Ces prochaines années, nous ne pourrons atteindre des résultats impressionnants que dans quelques domaines ciblés, principalement dans l’industrie de la défense ".

Défaut éventuel

 « Le défaut est une mesure extrême. Je pense que cette issue est peu probable. Si cela se produit, si le gouvernement permet aux entreprises de ne pas payer leurs dettes, les entrepreneurs n’auront aucune garantie d’être payés pour les marchandises livrées en Russie, ce qui veut dire que même les risques dans le commerce ordinaire augmenteront considérablement.

Cela signifie l’arrêt du commerce dans le pays qui, par ailleurs, dépend à 50% des importations. En 1998, quand une telle mesure a été prise, certaines entreprises serraient les dents et continuaient à payer pour conserver leur réputation.

S’il faut choisir, il vaut mieux introduire un contrôle des changes. Ce régime d’exportation des devises sur autorisation existait jusqu’en 2006. Avant de sortir les devises du pays (il s’agissait généralement du capital, des bénéfices), il fallait les réserver sur des comptes spéciaux de la Banque centrale (quarantaine) et justifier les raisons de l’exportation ».

La Russie en 2015 selon Koudrine

2–4% (en fonction du prix du pétrole) de contraction du PIB russe en 2015.

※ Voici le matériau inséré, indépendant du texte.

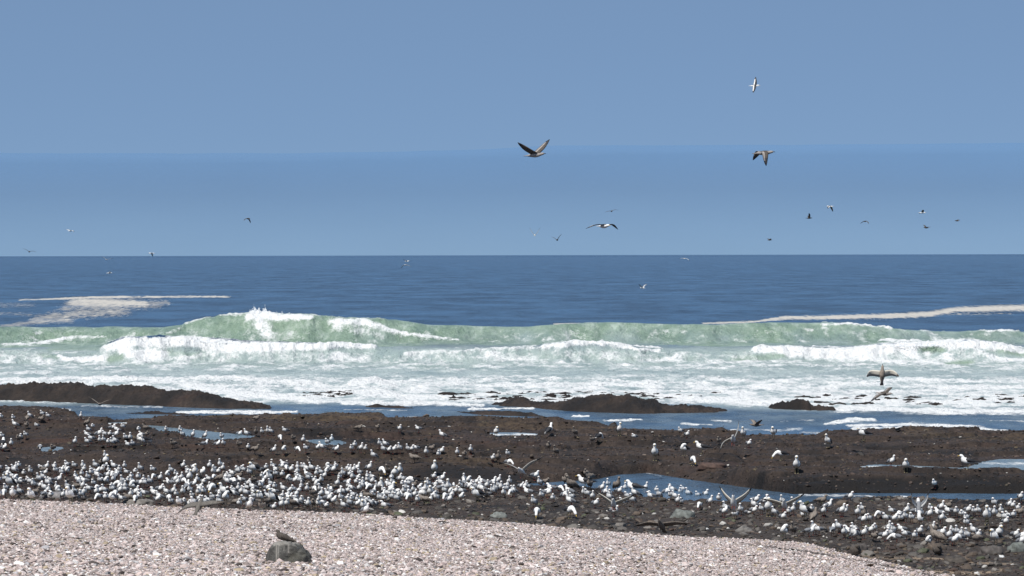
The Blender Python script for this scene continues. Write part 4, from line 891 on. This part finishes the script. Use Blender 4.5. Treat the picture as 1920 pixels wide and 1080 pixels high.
def facing(h):
    h = h % 360
    if 250 <= h < 290: return 'facing us'
    if 200 <= h < 250: return 'facing half left'
    if 290 <= h < 340: return 'facing half right'
    if 150 <= h < 200: return 'facing left'
    if h >= 340 or h < 30: return 'facing right'
    return 'facing away'
PN = {'alert': 'upright', 'relaxed': 'resting', 'feeding': 'pecking', 'preening': 'preening', 'hunched': 'hunched'}
SN = {'kelp': 'large black-backed', 'small': 'small white', 'young': 'brownish young', 'dark': 'dark brown'}
def group_by(L, key):
    d = {}
    for b_ in L: d.setdefault(key(b_), []).append(b_)
    return d
for b_ in single: b_['w'] = where(b_); b_['p'] = ('sitting' if b_['sit'] else PN[b_['pose']])+' '+SN[b_['sp']]+' gull'
for k1, L1 in group_by(single, lambda b_: b_['p']+', '+b_['w']).items():
    if len(L1) == 1: L1[0]['label'] = L1[0]['p']+' '+facing(L1[0]['head'])+', '+L1[0]['w']; L1[0]['alt'] = k1; continue
    for k2, L in group_by(L1, lambda b_: facing(b_['head'])).items():
        L.sort(key=lambda b_: b_['px']); n_ = len(L)
        ws = {1: [''], 2: ['left ', 'right '], 3: ['left ', 'middle ', 'right ']}.get(n_) or (['leftmost ', 'second ', 'third ', 'fourth ', 'fifth ', 'sixth '][:n_-1]+['rightmost '])
        for b_, w_ in zip(L, ws): b_['label'] = w_+b_['p']+' '+k2+', '+b_['w']; b_['alt'] = w_+b_['p']+', '+b_['w'] if n_ > 1 and len(L1) == n_ else b_['label']
for b_ in single:
    if len(b_['label'].replace(',', ' ').split()) > 16: b_['label'] = b_['alt']
    if len(b_['label'].replace(',', ' ').split()) > 16: b_['label'] = b_['label'].replace('facing half', 'half').replace('large black-backed', 'black-backed').replace('brownish young', 'young').replace('in the flock ', '').replace('small white', 'white').replace('along the near side of', 'at the near edge of')
for b_ in single:
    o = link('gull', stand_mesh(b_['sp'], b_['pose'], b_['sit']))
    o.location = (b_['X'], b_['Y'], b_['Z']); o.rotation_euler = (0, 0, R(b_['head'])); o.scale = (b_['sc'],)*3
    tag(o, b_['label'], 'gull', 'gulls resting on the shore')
# the rest of the flock as one mesh
vs, fs, ms, k = [], [], [], 0
SL = [M_LEG, M_WHITE, M_GREY, M_BLACK, M_RED, M_YEL, M_CREAM, M_BROWN, M_BROWN2, M_DARKB]
proto = {}
for b_ in rest_b:
    key = (b_['sp'], b_['pose'], b_['sit'])
    if key not in proto:
        mb = standing(*key); proto[key] = (np.array(mb.v), mb.f, [SL.index(SPEC[b_['sp']][q]) for q in mb.m])
    v_, f_, m_ = proto[key]; a = R(b_['head']); v2 = v_*b_['sc']
    vs.append(np.stack([v2[:, 0]*math.cos(a)-v2[:, 1]*math.sin(a)+b_['X'], v2[:, 0]*math.sin(a)+v2[:, 1]*math.cos(a)+b_['Y'], v2[:, 2]+b_['Z']], 1))
    fs += [tuple(t+k for t in f) for f in f_]; ms += m_; k += len(v_)
me = bpy.data.meshes.new('distant_gulls'); me.from_pydata(np.concatenate(vs).tolist(), [], fs)
for m in SL: me.materials.append(m)
me.polygons.foreach_set('material_index', ms); me.polygons.foreach_set('use_smooth', [True]*len(fs)); me.update()
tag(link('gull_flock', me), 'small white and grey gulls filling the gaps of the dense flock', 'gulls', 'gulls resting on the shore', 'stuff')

# ---- the young gull on the boulder
o = link('gull', standing('dark', 'hunched', True).mesh('gull', SPEC['dark'])); bl_ = boulder.location
o.location = (bl_.x-0.10, bl_.y+0.04, bl_.z+0.345); o.rotation_euler = (0, R(-14), R(172)); o.scale = (.66,)*3
tag(o, 'dark brown gull standing on top of the grey boulder', 'gull')
# ---- gulls on the wing: px, py, distance, species, left wing, right wing, heading, pitch, roll, scale, label
FLY = [
 (1003, 291, 100, 'flyer', (36, 40, 45, 32), (28, 36, -42, -58), -14, 4, 0, .95, 'large gull over the sea, wings raised in a V, above centre'),
 (1432, 287, 105, 'flyer', (4, -40, -45, -55), (-8, -82, 20, 0), -15, 2, 0, 1.0, 'dark gull with wings arched down, high at right'),
 (1132, 424, 112, 'kelp', (5, -28, 0, -20), (3, -22, 0, -30), -52, 0, 0, .95, 'dark gull gliding just above the horizon, wings bowed'),
 (1415, 161, 170, 'kelp', (40, 60, 0, -10), (-50, -40, 0, -10), -12, 0, 0, .8, 'small highest gull at upper right, seen from the side'),
 (977, 884, 100, 'small', (38, 22, 0, -10), (34, 20, 0, -10), 252, 18, 6, .95, 'pale gull flying low over the rocks at centre, wings spread in a V'),
 (1375, 944, 86, 'small', (42, 56, 0, 10), (50, 60, 0, 10), 262, 48, 0, .9, 'white gull landing with raised wings by the blue pool'),
 (1722, 952, 84, 'small', (62, 84, 0, 10), (62, 84, 0, 10), 88, 50, 0, .9, 'grey gull with both wings straight up in the right hand flock'),
 (1470, 948, 86, 'small', (30, 36, 0, 0), (20, 10, 0, 0), 262, 35, 0, .8, 'grey gull with one wing stretched up, right of the landing gull'),
 (1150, 946, 86, 'small', (24, 30, 0, 0), (38, 34, 0, 0), 262, 35, 0, .8, 'gull spreading pale wings below the left end of the pool'),
 (187, 758, 150, 'young', (25, 18, 0, -10), (35, 30, 0, -10), 260, 0, 0, .8, 'gull flying low over the channel at left'),
 (1654, 703, 125, 'tan', (26, -72, 0, -10), (24, -68, 0, -10), -86, 74, 0, 1.15, 'tan brown gull hovering upright with wings drooped, before the surf at right'),
 (1658, 738, 120, 'flyer', (6, -28, 0, -35), (14, -22, 0, -35), -40, -4, 22, 1.0, 'brown gull skimming the white foam at right, under the hovering one'),
 (1374, 825, 108, 'small', (70, 86, 0, 0), (-30, -72, 0, 0), 265, 30, 0, .95, 'grey gull beating its wings above the shelf, right of centre'),
 (1418, 797, 122, 'young', (35, 25, 0, 0), (20, -8, 0, 0), 200, 0, -10, .8, 'tan gull flying past the channel, right of the beating one'),
 (372, 949, 75, 'dusky', (-12, -38, 0, -10), (12, 2, 0, 0), 72, 38, 0, .85, 'brown gull flying low over the pebble crest left of the boulder'),
 (1240, 987, 79, 'young', (10, -4, 0, 0), (6, -18, 0, 0), 250, 32, 0, .9, 'brownish gull crouching with spread wings at the pebble crest'),
 (818, 814, 128, 'young', (40, 10, 0, 0), (10, -20, 0, 0), 110, 0, 0, .7, 'brownish gull lifting its wings on the far shelf left of centre'),
 (588, 832, 122, 'young', (20, 10, 0, -20), (28, 20, 0, -20), 215, 0, 0, .8, 'grey gull with spread wings over the little pool'),
 (875, 855, 118, 'small', (15, 5, 0, -40), (25, 15, 0, -40), 150, 0, 0, .7, 'small gull stretching a wing under the low step near centre'),
 (1003, 441, 260, 'small', (50, 65, 0, 0), (50, 65, 0, 0), -90, 0, 0, .95, 'distant white gull with wings up, just above the horizon at centre'),
]
far = [(132, 433, 'small', 'distant pale gull above the horizon, far left'), (465, 410, 'dark', 'distant dark gull above the horizon, left of centre'), (205, 512, 'small', 'distant white gull low over blue sea, left'),
 (200, 487, 'small', 'tiny white gull at the horizon, left'), (285, 475, 'small', 'tiny pale gull right on the horizon line, left'), (763, 490, 'small', 'upper of two tiny white gulls low over the sea'), (761, 497, 'small', 'lower of two tiny white gulls low over the sea'),
 (1147, 396, 'dark', 'faint distant gull above the bowed gliding one'), (1284, 485, 'small', 'tiny white gull on the horizon, right of centre'), (1205, 540, 'small', 'tiny white gull low over blue sea, right of centre'), (1557, 387, 'kelp', 'distant black and white gull at right, below the arched one'),
 (1622, 415, 'dark', 'tiny dark gull between the distant birds at right'), (1517, 409, 'dark', 'leftmost of the tiny dark gulls at right'), (1729, 399, 'kelp', 'distant bright gull at far right'), (1795, 414, 'dark', 'tiny dark gull nearest the right edge'), (1737, 427, 'dark', 'tiny dark gull under the distant bright one'),
 (1443, 450, 'dark', 'tiny dark gull just above the horizon at right'), (55, 472, 'dark', 'tiny gull at the horizon at the left edge'), (1045, 450, 'dark', 'faint tiny gull just right of the distant white one')]
q = random.Random(9)
for a, b_, sp, lb in far:
    e = q.uniform(-30, 45); FLY.append((a, b_, q.uniform(330, 420) if sp != 'kelp' else 300, sp, (e, e-10, 0, -20), (e+10, e-20, 0, -20), q.uniform(0, 360), 0, q.uniform(-15, 15), 1.0, lb))
for (a, b_, D, sp, wl_, wr_, hd, pt, rl, sc, lb) in FLY:
    mats_ = list(SPEC[sp])
    if sp == 'kelp': mats_[5] = M_BROWN2
    me = flying(wl_, wr_, R(pt), legs=pt > 15).mesh('gull', mats_); o = link('flying_gull', me)
    o.location = ((a-960)/F*D, D, HC-(b_-float(hy(a)))*D/F)
    o.rotation_euler = (R(rl), 0, R(hd)); o.scale = (sc,)*3
    tag(o, lb, 'gull', 'gulls on the wing')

12–15% d’inflation potentielle en 2015. « Nous nous dirigeons tout droit vers une inflation à deux chiffres. Par la suite, elle pourrait diminuer. L’effet du transfert de la dévaluation sur les prix diminuera progressivement à mesure que le marché se stabilisera ».

2–3 mois seront nécessaires pour stabiliser le cours du rouble en 2015, en premier lieu à cause de la contraction des importations et, par conséquent, de la demande de devises.

2,5–5% de contraction des revenus réels disponibles de la population. « Pour la première fois depuis l’an 2000, les revenus réels de la population diminueront sous le gouvernement de Poutine et Medvedev. L’ampleur de cette diminution devrait se situer entre 2 et 4–5% ».